On the application of the raw-observation-based PPP to global ionosphere VTEC modeling: an advantage demonstration in the multi-frequency and multi-GNSS context

The ionospheric delay accounts for one of the major errors that the Global Navigation Satellite Systems (GNSS) suffer from. Hence, the global ionosphere Vertical Total Electron Content (VTEC) map has been an important atmospheric product within the International GNSS Service (IGS) since its early establishment. In this contribution, an enhanced method has been proposed for the modeling of the global VTECs, in which the enhancements include two aspects. Firstly, to cope with the rapid development of the newly established Galileo and BeiDou constellations in recent years, we extend the current dual-system (GPS/GLONASS) solution to a quad-system (GPS/GLONASS/Galileo/BeiDou) solution. More importantly, instead of using dual-frequency observations based on the Carrier-to-Code Leveling method, all available triple-frequency signals are utilized with a general raw-observation-based multi-frequency Precise Point Positioning model, which can process dual-, triple- or even arbitrary-frequency observations compatibly and flexibly.
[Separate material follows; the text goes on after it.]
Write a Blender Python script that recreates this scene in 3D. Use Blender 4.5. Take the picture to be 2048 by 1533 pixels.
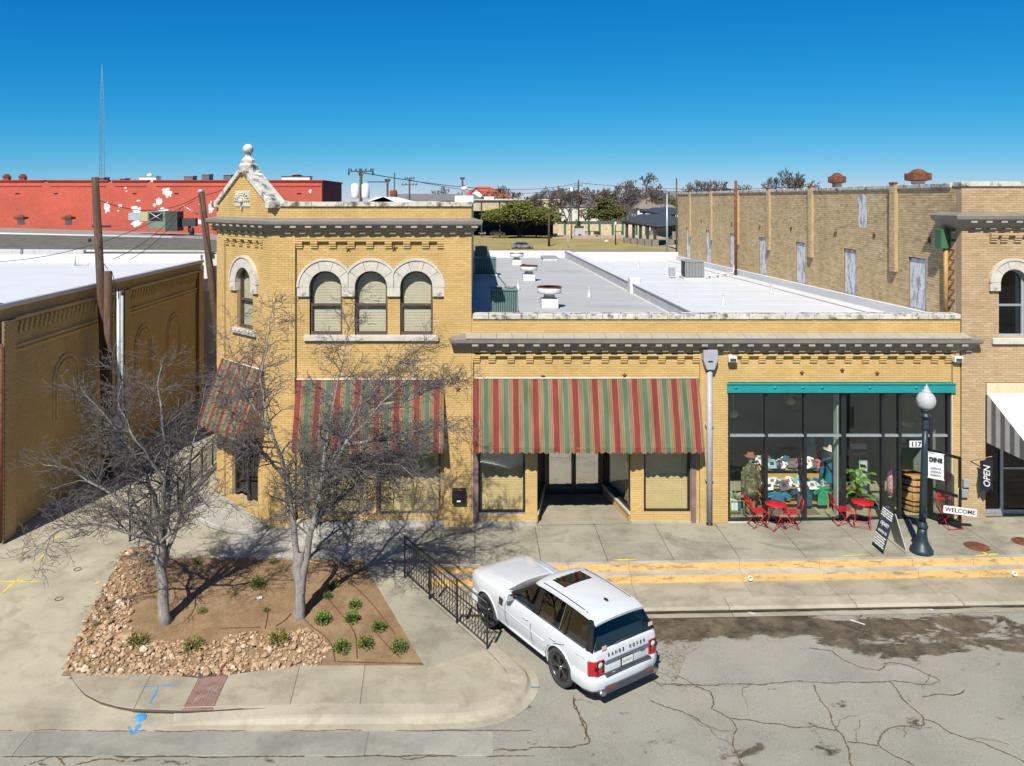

Benefiting from this, quad-system slant ionospheric delays can be retrieved based on multi-frequency observations in a more flexible, accurate and reliable way, which are finally used to establish global VTEC models with the spherical harmonic function. In this process, multi-GNSS Differential Code Biases (DCBs) are also estimated as by-products. More than 400 globally distributed stations from the IGS and the Multi-GNSS Experiment (MGEX) networks have been processed in both 2014 (with high solar activity) and 2018 (with low solar activity). Global VTECs have been compared with the IGS final products, and the over-ocean VTECs are validated with the results from the JASON altimeter. The mean RMS values of the VTEC differences are 1.84 (2014) and 1.23 (2018) TECUs with respect to the IGS final products. The standard deviations of the VTEC differences with respect to the JASON results are 4.71 (2014) and 2.82 (2018) TECUs, outperforming all the other products generated with the spherical harmonic function. Additionally, multi-GNSS satellite DCBs have also been validated with the existing products from the Center for Orbit Determination in Europe and MGEX. All the results prove that the proposed method can be used as an effective and accurate approach for global VTEC modeling and DCB estimation, especially in the future multi-frequency and multi-GNSS context.